Mas o UNICEF não agiu sozinho. Na falta de qualquer legislação sobre as águas subterrâneas e de qualquer recenseamento, ninguém sabe exatamente quantos desses poços existem em Bangladesh. As estimativas sobre número de vítimas oscilam entre 7 a 11 milhões.
Subsolo poroso
A solução era, de fato, tentadora. Formado por aluviões de seus grandes rios que não cessam de cavar um caminho há milhões de anos, Bangladesh dispõe de um subsolo comparável a uma espoja encharcada de água.
Mas se ignorava o arsênico. Hoje, todos parecem concordar que o veneno é de origem natural. Viria das fontes himalaicas dos rios e repousaria desde sempre nas camadas aluviais.

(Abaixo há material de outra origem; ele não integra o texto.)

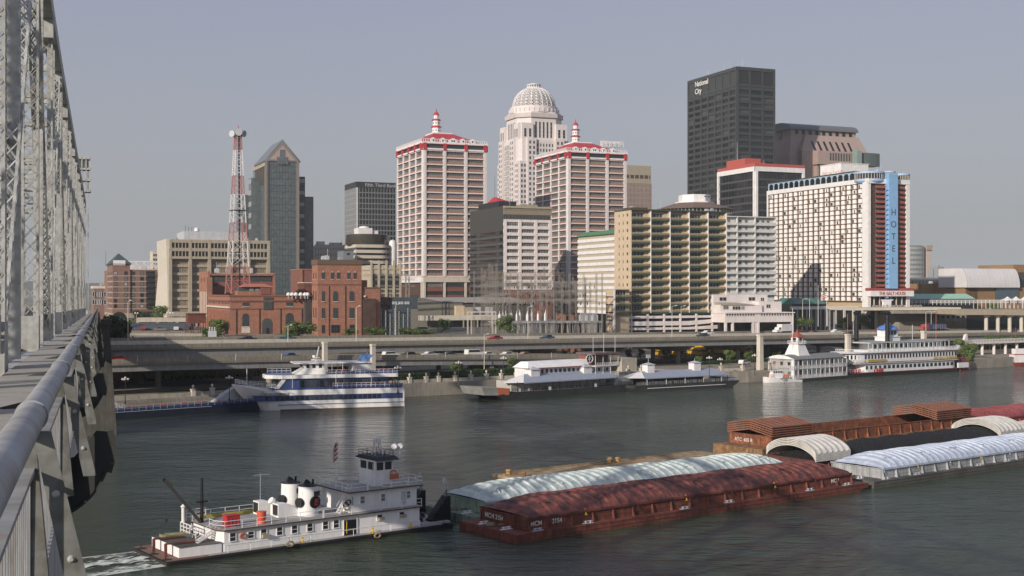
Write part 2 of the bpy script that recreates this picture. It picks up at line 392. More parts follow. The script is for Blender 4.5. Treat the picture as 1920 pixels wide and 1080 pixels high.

A complexidade dessas camadas explicam também por que as concentrações de arsênico podem variar consideravelmente de um a outro poço.
Questão de profundidade
De modo geral, quando é bombeada a uma profundidade de 20 metros, a água é saudável. Provêm de água de chuva ou de camadas que se escoam rapidamente, sem, portanto, se impregnarem de arsênico.
As perfurações mais profundas (uma centena de metros) geralmente, também, não provocam problemas: os depósitos são suficientemente antigos e se livraram do veneno.
As zonas de risco parecem situar-se entre essas duas profundidades. Mas ninguém chegou a conclusões definitivas, e são legião as exceções à regra.
Mais poços
Uma das soluções propostas é perfurar um outro tipo de poço, o poço artesiano. Mais largo que o poço tubular, ele permite recolher a água com um balde, em vez de bombeá-la. Em princípio, o arsênico fica no fundo, não sendo aspirado pela bomba.
Na região de que a Cruz Vermelha Suíça se ocupa, é Kalu, originário do norte do país, quem realiza as perfurações. Nos arredores de Nagaskanda, esse know-how, ainda muito difundido há 30 anos, já seria desconhecido.
Pela tarefa, Kalu e sua equipe recebem, além da comida e do alojamento, o correspondente a 2 francos suíços e meio (cerca de US$ 1.80)
Ou seja, entre 25 e 40 francos suíços de mão-de-obra. Mas se se adicionar o preço do material, constata-se que sem ajuda externa, a perfuração desses poços é inacessível à maioria das comunidades dos vilarejos.
Bangladesh é, de fato, um dos países mais pobres do mundo. A renda mensal por habitante geralmente não passa de 40 francos.